- **Written request**: It is required that all of the data be written out exactly.

- **Provided records**:
<<<<
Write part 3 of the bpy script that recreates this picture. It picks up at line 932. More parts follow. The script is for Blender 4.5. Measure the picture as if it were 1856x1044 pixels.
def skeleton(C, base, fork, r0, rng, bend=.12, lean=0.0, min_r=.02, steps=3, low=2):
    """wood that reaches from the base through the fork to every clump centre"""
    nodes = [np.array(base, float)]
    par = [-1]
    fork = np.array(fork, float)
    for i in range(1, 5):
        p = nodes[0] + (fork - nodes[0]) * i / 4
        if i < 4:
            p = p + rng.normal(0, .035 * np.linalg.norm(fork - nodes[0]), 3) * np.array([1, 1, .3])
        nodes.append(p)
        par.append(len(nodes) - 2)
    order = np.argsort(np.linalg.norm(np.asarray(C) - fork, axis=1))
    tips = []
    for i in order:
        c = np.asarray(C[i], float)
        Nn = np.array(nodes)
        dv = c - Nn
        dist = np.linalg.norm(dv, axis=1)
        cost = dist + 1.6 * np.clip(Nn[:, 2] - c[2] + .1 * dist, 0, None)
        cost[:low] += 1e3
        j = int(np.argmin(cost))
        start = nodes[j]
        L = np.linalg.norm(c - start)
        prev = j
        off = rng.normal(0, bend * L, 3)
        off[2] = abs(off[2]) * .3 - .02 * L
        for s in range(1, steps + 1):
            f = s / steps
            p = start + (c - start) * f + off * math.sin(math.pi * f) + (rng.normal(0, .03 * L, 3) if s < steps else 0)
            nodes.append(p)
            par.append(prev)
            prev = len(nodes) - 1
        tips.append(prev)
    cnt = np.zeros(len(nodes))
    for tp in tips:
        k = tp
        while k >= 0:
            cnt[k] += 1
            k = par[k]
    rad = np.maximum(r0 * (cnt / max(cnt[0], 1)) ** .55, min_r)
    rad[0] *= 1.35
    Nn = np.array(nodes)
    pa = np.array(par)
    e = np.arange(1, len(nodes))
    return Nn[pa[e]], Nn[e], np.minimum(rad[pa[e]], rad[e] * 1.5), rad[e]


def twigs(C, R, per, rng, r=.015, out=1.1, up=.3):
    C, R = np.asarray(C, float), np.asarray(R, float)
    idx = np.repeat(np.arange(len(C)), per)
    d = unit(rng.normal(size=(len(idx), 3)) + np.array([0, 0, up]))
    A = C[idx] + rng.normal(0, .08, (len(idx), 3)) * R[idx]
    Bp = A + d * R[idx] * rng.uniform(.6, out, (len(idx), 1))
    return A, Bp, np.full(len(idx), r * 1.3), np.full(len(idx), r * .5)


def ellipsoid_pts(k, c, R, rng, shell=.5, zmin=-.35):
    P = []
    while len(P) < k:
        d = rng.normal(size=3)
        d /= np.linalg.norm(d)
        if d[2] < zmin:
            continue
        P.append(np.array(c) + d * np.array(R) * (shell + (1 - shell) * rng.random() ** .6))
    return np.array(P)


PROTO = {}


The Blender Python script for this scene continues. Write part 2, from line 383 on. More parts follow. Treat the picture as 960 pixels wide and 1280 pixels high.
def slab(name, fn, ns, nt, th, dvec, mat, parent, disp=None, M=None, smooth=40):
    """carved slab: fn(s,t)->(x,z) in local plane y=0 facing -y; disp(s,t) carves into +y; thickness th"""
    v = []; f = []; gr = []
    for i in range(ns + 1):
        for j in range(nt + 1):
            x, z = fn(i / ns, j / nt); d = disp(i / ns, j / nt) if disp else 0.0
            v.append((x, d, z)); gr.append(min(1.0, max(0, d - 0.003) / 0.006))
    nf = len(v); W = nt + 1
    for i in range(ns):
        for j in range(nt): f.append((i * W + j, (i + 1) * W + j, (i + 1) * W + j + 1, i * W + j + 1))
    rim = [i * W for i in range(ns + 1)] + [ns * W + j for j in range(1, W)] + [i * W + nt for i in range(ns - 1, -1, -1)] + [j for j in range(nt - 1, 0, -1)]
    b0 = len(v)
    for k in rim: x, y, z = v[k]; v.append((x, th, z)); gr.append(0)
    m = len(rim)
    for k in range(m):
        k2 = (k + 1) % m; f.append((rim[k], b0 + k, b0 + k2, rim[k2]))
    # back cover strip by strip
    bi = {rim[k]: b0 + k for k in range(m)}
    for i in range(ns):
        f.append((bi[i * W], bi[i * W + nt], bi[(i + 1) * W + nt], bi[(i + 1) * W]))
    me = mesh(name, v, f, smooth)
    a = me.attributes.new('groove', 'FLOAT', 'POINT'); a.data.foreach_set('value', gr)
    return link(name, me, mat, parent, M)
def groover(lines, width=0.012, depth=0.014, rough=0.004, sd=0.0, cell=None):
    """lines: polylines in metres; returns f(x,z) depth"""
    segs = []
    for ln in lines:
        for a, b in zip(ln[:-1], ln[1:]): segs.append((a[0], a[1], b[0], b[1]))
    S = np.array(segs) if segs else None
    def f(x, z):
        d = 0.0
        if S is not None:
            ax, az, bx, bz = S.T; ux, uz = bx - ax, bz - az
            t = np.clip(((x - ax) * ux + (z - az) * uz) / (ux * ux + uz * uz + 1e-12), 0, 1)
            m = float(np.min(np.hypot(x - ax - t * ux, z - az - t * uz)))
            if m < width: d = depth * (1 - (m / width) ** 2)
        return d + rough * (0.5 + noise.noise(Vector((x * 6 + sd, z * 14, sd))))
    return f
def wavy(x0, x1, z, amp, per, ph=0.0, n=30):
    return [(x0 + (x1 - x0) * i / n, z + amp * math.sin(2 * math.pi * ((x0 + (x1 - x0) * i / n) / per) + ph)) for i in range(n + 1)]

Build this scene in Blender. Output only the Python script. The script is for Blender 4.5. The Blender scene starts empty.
>>>>
- **The completed task**:
Write part 3 of the bpy script that recreates this picture. It picks up at line 932. More parts follow. The script is for Blender 4.5. Measure the picture as if it were 1856x1044 pixels.
def skeleton(C, base, fork, r0, rng, bend=.12, lean=0.0, min_r=.02, steps=3, low=2):
    """wood that reaches from the base through the fork to every clump centre"""
    nodes = [np.array(base, float)]
    par = [-1]
    fork = np.array(fork, float)
    for i in range(1, 5):
        p = nodes[0] + (fork - nodes[0]) * i / 4
        if i < 4:
            p = p + rng.normal(0, .035 * np.linalg.norm(fork - nodes[0]), 3) * np.array([1, 1, .3])
        nodes.append(p)
        par.append(len(nodes) - 2)
    order = np.argsort(np.linalg.norm(np.asarray(C) - fork, axis=1))
    tips = []
    for i in order:
        c = np.asarray(C[i], float)
        Nn = np.array(nodes)
        dv = c - Nn
        dist = np.linalg.norm(dv, axis=1)
        cost = dist + 1.6 * np.clip(Nn[:, 2] - c[2] + .1 * dist, 0, None)
        cost[:low] += 1e3
        j = int(np.argmin(cost))
        start = nodes[j]
        L = np.linalg.norm(c - start)
        prev = j
        off = rng.normal(0, bend * L, 3)
        off[2] = abs(off[2]) * .3 - .02 * L
        for s in range(1, steps + 1):
            f = s / steps
            p = start + (c - start) * f + off * math.sin(math.pi * f) + (rng.normal(0, .03 * L, 3) if s < steps else 0)
            nodes.append(p)
            par.append(prev)
            prev = len(nodes) - 1
        tips.append(prev)
    cnt = np.zeros(len(nodes))
    for tp in tips:
        k = tp
        while k >= 0:
            cnt[k] += 1
            k = par[k]
    rad = np.maximum(r0 * (cnt / max(cnt[0], 1)) ** .55, min_r)
    rad[0] *= 1.35
    Nn = np.array(nodes)
    pa = np.array(par)
    e = np.arange(1, len(nodes))
    return Nn[pa[e]], Nn[e], np.minimum(rad[pa[e]], rad[e] * 1.5), rad[e]


def twigs(C, R, per, rng, r=.015, out=1.1, up=.3):
    C, R = np.asarray(C, float), np.asarray(R, float)
    idx = np.repeat(np.arange(len(C)), per)
    d = unit(rng.normal(size=(len(idx), 3)) + np.array([0, 0, up]))
    A = C[idx] + rng.normal(0, .08, (len(idx), 3)) * R[idx]
    Bp = A + d * R[idx] * rng.uniform(.6, out, (len(idx), 1))
    return A, Bp, np.full(len(idx), r * 1.3), np.full(len(idx), r * .5)


def ellipsoid_pts(k, c, R, rng, shell=.5, zmin=-.35):
    P = []
    while len(P) < k:
        d = rng.normal(size=3)
        d /= np.linalg.norm(d)
        if d[2] < zmin:
            continue
        P.append(np.array(c) + d * np.array(R) * (shell + (1 - shell) * rng.random() ** .6))
    return np.array(P)


PROTO = {}


The Blender Python script for this scene continues. Write part 2, from line 383 on. More parts follow. Treat the picture as 960 pixels wide and 1280 pixels high.
def slab(name, fn, ns, nt, th, dvec, mat, parent, disp=None, M=None, smooth=40):
    """carved slab: fn(s,t)->(x,z) in local plane y=0 facing -y; disp(s,t) carves into +y; thickness th"""
    v = []; f = []; gr = []
    for i in range(ns + 1):
        for j in range(nt + 1):
            x, z = fn(i / ns, j / nt); d = disp(i / ns, j / nt) if disp else 0.0
            v.append((x, d, z)); gr.append(min(1.0, max(0, d - 0.003) / 0.006))
    nf = len(v); W = nt + 1
    for i in range(ns):
        for j in range(nt): f.append((i * W + j, (i + 1) * W + j, (i + 1) * W + j + 1, i * W + j + 1))
    rim = [i * W for i in range(ns + 1)] + [ns * W + j for j in range(1, W)] + [i * W + nt for i in range(ns - 1, -1, -1)] + [j for j in range(nt - 1, 0, -1)]
    b0 = len(v)
    for k in rim: x, y, z = v[k]; v.append((x, th, z)); gr.append(0)
    m = len(rim)
    for k in range(m):
        k2 = (k + 1) % m; f.append((rim[k], b0 + k, b0 + k2, rim[k2]))
    # back cover strip by strip
    bi = {rim[k]: b0 + k for k in range(m)}
    for i in range(ns):
        f.append((bi[i * W], bi[i * W + nt], bi[(i + 1) * W + nt], bi[(i + 1) * W]))
    me = mesh(name, v, f, smooth)
    a = me.attributes.new('groove', 'FLOAT', 'POINT'); a.data.foreach_set('value', gr)
    return link(name, me, mat, parent, M)
def groover(lines, width=0.012, depth=0.014, rough=0.004, sd=0.0, cell=None):
    """lines: polylines in metres; returns f(x,z) depth"""
    segs = []
    for ln in lines:
        for a, b in zip(ln[:-1], ln[1:]): segs.append((a[0], a[1], b[0], b[1]))
    S = np.array(segs) if segs else None
    def f(x, z):
        d = 0.0
        if S is not None:
            ax, az, bx, bz = S.T; ux, uz = bx - ax, bz - az
            t = np.clip(((x - ax) * ux + (z - az) * uz) / (ux * ux + uz * uz + 1e-12), 0, 1)
            m = float(np.min(np.hypot(x - ax - t * ux, z - az - t * uz)))
            if m < width: d = depth * (1 - (m / width) ** 2)
        return d + rough * (0.5 + noise.noise(Vector((x * 6 + sd, z * 14, sd))))
    return f
def wavy(x0, x1, z, amp, per, ph=0.0, n=30):
    return [(x0 + (x1 - x0) * i / n, z + amp * math.sin(2 * math.pi * ((x0 + (x1 - x0) * i / n) / per) + ph)) for i in range(n + 1)]

Build this scene in Blender. Output only the Python script. The script is for Blender 4.5. The Blender scene starts empty.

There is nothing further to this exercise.